Given Chinese ancestor worship, the notion that all of their pre-Christian predecessors are in Hell is not going to sit right with them.

Maybe a greater emphasis on the Harrowing of Hell or the passage about Jesus preaching to the spirits in prison--that many damned aren't necessarily there anymore?

Or perhaps the Chinese Nestorians go full-bore Universal Reconciliation and teach that even the damned, even Satan, will be saved eventually. Tie it in with Chinese notions of the Middle Kingdom--someday all will be in harmonious submission to the Son of Heaven. :D

(Seriously, there were Eastern thinkers who were universalists and the doctrine might follow the Nestorians to China.)

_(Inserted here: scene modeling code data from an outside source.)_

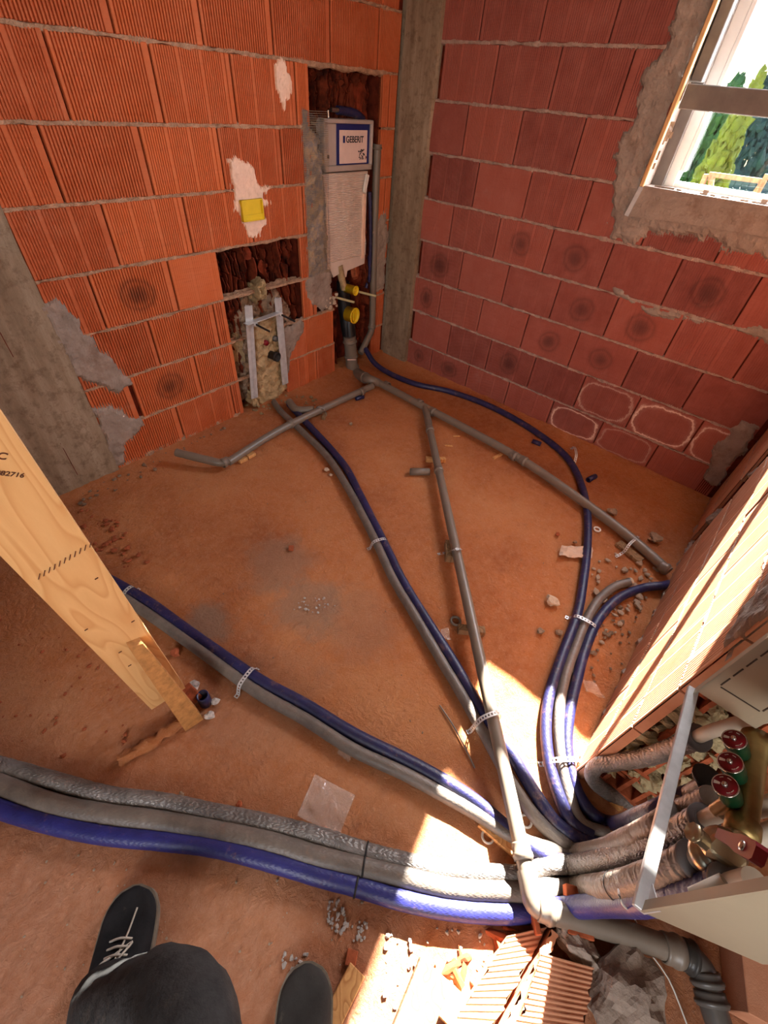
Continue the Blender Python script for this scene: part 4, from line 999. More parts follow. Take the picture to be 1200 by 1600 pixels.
# mesh and plaster strip left of the cistern
ms = MB(); n1, n2 = 22, 90
def msd(u, z): return .006 + .010 * nz((u * 8, z * 6, 3)) 
for i in range(n1):
    u = -.865 + i * .0095
    ms.tube([LW(u + .004 * math.sin(z_ * 9), msd(u, z_), z_) for z_ in np.linspace(.78, 1.63 - .0035 * i, 24)], .0011, 4)
for j_ in range(n2):
    z_ = .78 + j_ * .0095
    if z_ < 1.62: ms.tube([LW(u, msd(u, z_) + .001, z_) for u in np.linspace(-.868, -.665 - .00 * j_, 12)], .0011, 4)
tag(ms.build('plaster_mesh', M['mesh']), 'grey reinforcing mesh strip plastered beside the cistern', 'mesh')
mb = MB(); patch(mb, LW, [(-.855, 1.55), (-.74, 1.5), (-.70, 1.3), (-.69, .9), (-.70, .76), (-.84, .78), (-.86, 1.1)], .004, .010, .02, .008, 44, .04); patch(mb, LW, [(-.86, 1.62), (-.81, 1.62), (-.81, .8), (-.86, .8)], .004, .012, .01, .004, 45, .02)
mb.build('plaster_strip', M['mesh'], wl)
mb = MB(); rr = random.Random(6)
for i in range(26): mb.rock(LW(-.72 + rr.uniform(0, .13), -.01 + rr.uniform(0, .02), .50 + rr.uniform(0, .1)), rr.uniform(.008, .016), i, (1, 1, 1), .5, 1)
tag(mb.build('foam_crumbs', M['stone_pale'], wl), None)
mb = MB(); mb.tube(spline([L3p(578, 300, .0), L3p(579, 380, .0), L3p(577, 440, -.01)], .02), .012, 10); mb.build('blue_tube', M['ins_blue'], cs)

# yellow socket box in the putty
bx_ = thing('socket_box', LW(-1.28, 0, 1.15), 'yellow electrical box sunk in the pinkish white plaster patch', 'socket box')
mb = MB(); a, b, c, d = -1.352, -1.208, 1.145, 1.245
for (x0_, x1_, z0_, z1_) in ((a, b, c, c + .006), (a, b, d - .006, d), (a, a + .006, c, d), (b - .006, b, c, d)): lbox(mb, x0_, x1_, -.02, .024, z0_, z1_)
lbox(mb, a, b, -.022, .013, c, d); mb.build('box_shell', M['yellow'], bx_)
mb = MB(); lbox(mb, a + .006, b - .006, .013, .019, c + .003, c + .03); mb.build('fixing_lug', M['yellow'], bx_)

# ------------------------------------------------------------------ washbasin frame in the left niche
wb = thing('basin_frame', LW(-1.28, -.03, 0), 'galvanised washbasin mounting frame set in foam in the left niche', 'mounting frame')
def rail(px0, py0, px1, py1, d=.0, w_=.026):
    a = L3p(px0, py0, d); b = L3p(px1, py1, d); mb = MB(); z = (b - a).normalized(); x = z.cross(NL).normalized()
    for s_ in (-1, 1): mb.bar(a + x * s_ * w_ / 2, b + x * s_ * w_ / 2, .004, .03, x)
    mb.bar(a - NL * .013, b - NL * .013, .004, w_, NL.cross(z).cross(z) if False else x.cross(z)) 
    mb.box((a + b) / 2 - NL * .014, (w_, .003, (b - a).length), Matrix((x, NL, z)).transposed())
    up_ = mb.build('upright', M['zinc'], wb); mb = MB()
    for q in range(1, 12):
        mb.box(a.lerp(b, q / 12) - NL * .011, (.009, .002, .022), Matrix((x, NL, z)).transposed())
    mb.build('slots', M['rubber'], up_); return up_
rail(388, 478, 398, 622, .045); rail(434, 466, 446, 600, .045)
mb = MB(); a = L3p(384, 507, .066); b = L3p(437, 488, .066); mb.bar(a, b, .005, .045, NL, .001); tag(mb.build('cross_plate', M['zinc'], wb), None)
for (px, py, ex, ey) in ((396, 505, 28, 14), (436, 490, 26, 14)):
    p0 = L3p(px, py, .055); mb = MB(); mb.tube([p0, p0 + NL * .14 + EL * .01 - Vector((0, 0, .012))], .0065, 10); mb.build('threaded_rod', M['rubber'], wb)
    mb = MB(); mb.lathe(p0 + NL * .015, NL, [(.0, 0), (.016, 0), (.016, .01), (.010, .012), (0, .012)], 6); mb.build('nut', M['zinc'], wb)
mb = MB()
mb2poly = [(-1.37, .60), (-1.17, .60), (-1.14, .3), (-1.15, .05), (-1.22, .0), (-1.40, .0), (-1.41, .2)]
patch(mb, lambda u, d, z: LW(u, d - .01, z), mb2poly, .022, .010, .03, .02, 50, .02)
patch(mb, lambda u, d, z: LW(u, d - .09, z), [(-1.37, .60), (-1.17, .60), (-1.15, .05), (-1.4, .0)], .01, .012, .06, .01, 52, .01)
mb.build('foam_fill', M['foam'], wb)
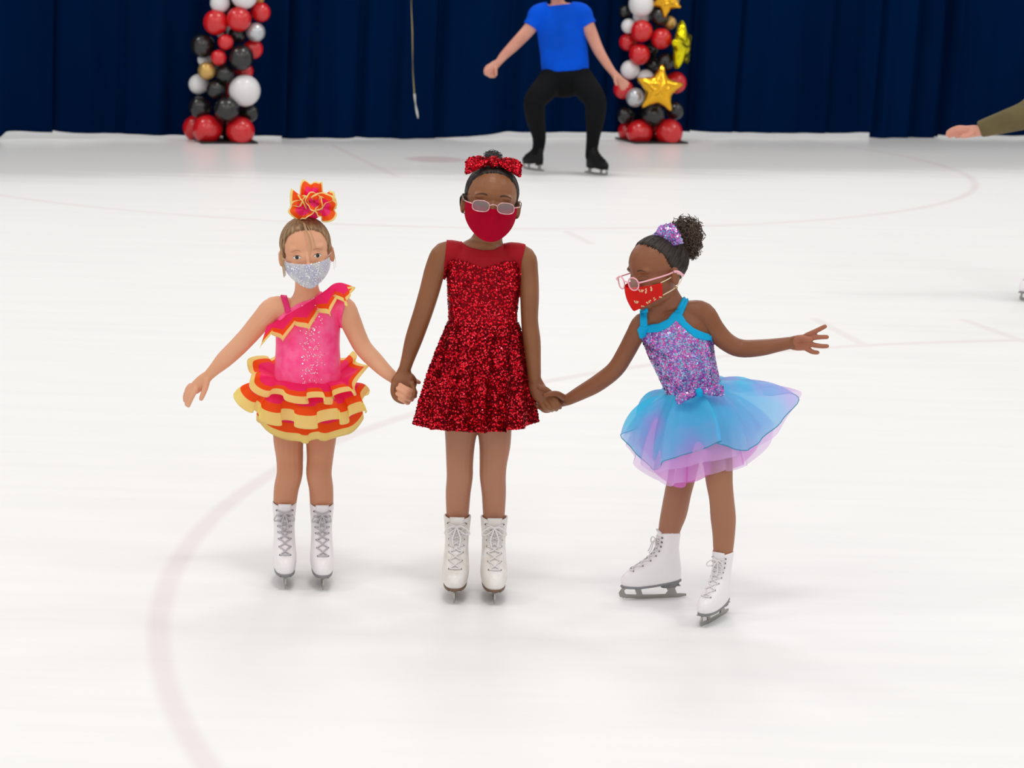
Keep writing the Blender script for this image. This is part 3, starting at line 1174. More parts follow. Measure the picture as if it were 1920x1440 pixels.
    # tongue, eyelets and laces along the instep
    def ins(h, x, out=0.0):
        b, f, wd = boot_front(h)
        c_ = max(0.0, 1 - (abs(x) / wd) ** 2.5) ** (1 / 2.5)
        mid, hl = (b + f) / 2, (f - b) / 2
        y = mid + hl * c_
        slope = Vector((0, 0.75, 0.66)) if h < .09 else Vector((0, 1.0, 0.15))
        return Vector((x, y, lift(y) * (1 - h / .2) + (base + .012) * (h / .2) + h)) + slope.normalized() * out
    bm = bmesh.new()
    rings = []
    for i in range(13):
        h = .046 + (.168 - .046) * i / 12
        wd = .010 + .010 * i / 12
        hh_ = min(h, .156)
        ex = max(0, h - .156)
        rings.append([ins(hh_, wd * t, .0022) + Vector((0, ex * .5, ex)) for t in (-1, -.6, -.2, .2, .6, 1)] + [ins(hh_, wd * t, -.003) + Vector((0, ex * .5 - .002, ex)) for t in (1, -1)])
    rings_to_mesh(bm, rings)
    bm.transform(M)
    bmesh.ops.recalc_face_normals(bm, faces=bm.faces[:])
    obj('tongue', bm, [boot], bt)
    bl, be = bmesh.new(), bmesh.new()
    rows = 8
    ey = []
    for i in range(rows):
        h = .047 + (.148 - .047) * i / (rows - 1)
        x = .0125 + .0075 * i / (rows - 1)
        ey.append((h, x))
        for s in (-1, 1):
            p = ins(h, s * (x + .004), .0018)
            ellipsoid(be, Matrix.Translation(p), (.0023, .0018, .0023) if i < 5 else (.0034, .003, .0026), 8, 6)
    for i in range(rows - 1):
        (h0, x0), (h1, x1) = ey[i], ey[i + 1]
        for s in (-1, 1):
            tube(bl, [ins(h0, s * (x0 + .003), .003), ins((h0 * .75 + h1 * .25), s * x0 * .5, .0065), ins((h0 + h1) / 2, 0, .0075 if s > 0 else .006), ins(h0 * .25 + h1 * .75, -s * x1 * .5, .006), ins(h1, -s * (x1 + .003), .003)], .0021, 6, 3)
    h1, x1 = ey[0]
    tube(bl, [ins(h1, -x1 - .003, .003), ins(h1, 0, .006), ins(h1, x1 + .003, .003)], .0021, 6, 3)
    rnd = random.Random(seed)
    if loops:                                                 # tied bow with loops and loose ends
        c = ins(.138, 0, .010)
        for s in (-1, 1):
            l_ = rnd.uniform(.8, 1.15)
            tube(bl, [c, c + Vector((s * .012, .008, .006 * l_)), c + Vector((s * .027 * l_, .010, -.004)), c + Vector((s * .030 * l_, .009, -.016)), c + Vector((s * .018, .008, -.014)), c], .0021, 6, 4)
            tube(bl, [c, c + Vector((s * .006, .011, -.012)), c + Vector((s * .010 * l_, .017, -.030)), c + Vector((s * .007, .024, -.048 * l_))], .0021, 6, 4)
        ellipsoid(bl, Matrix.Translation(c), (.005, .004, .004), 8, 6)
    bl.transform(M); be.transform(M)
    obj('lace', bl, lace, bt)
    e = obj('eyelets', be, M_EYELET, bt)
    e['kind'] = 'stuff'
    return bt, M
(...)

Also if enough Chineese people start converting I expect the church leadership will come up with some theological way to start co-opting traditional Chineese religious teachings into a more christian mold.
 

scholar

Banned
Given Chinese ancestor worship, the notion that all of their pre-Christian predecessors are in Hell is not going to sit right with them.

Maybe a greater emphasis on the Harrowing of Hell or the passage about Jesus preaching to the spirits in prison--that many damned aren't necessarily there anymore?

Or perhaps the Chinese Nestorians go full-bore Universal Reconciliation and teach that even the damned, even Satan, will be saved eventually. Tie it in with Chinese notions of the Middle Kingdom--someday all will be in harmonious submission to the Son of Heaven. :D

(Seriously, there were Eastern thinkers who were universalists and the doctrine might follow the Nestorians to China.)
That didn't stop them, or the Japanese and Koreans, from converting in fairly significant numbers.

Confucius went to heaven, and possibly some others, according to some of the *Europeans* involved, so why not have natives expanding upon that?

Perhaps, but doubtful. You can easily see some kind of reconciliation between doctrines, but not a universal one.

That mostly stems from India rather than China, though there were some similar voices here and there.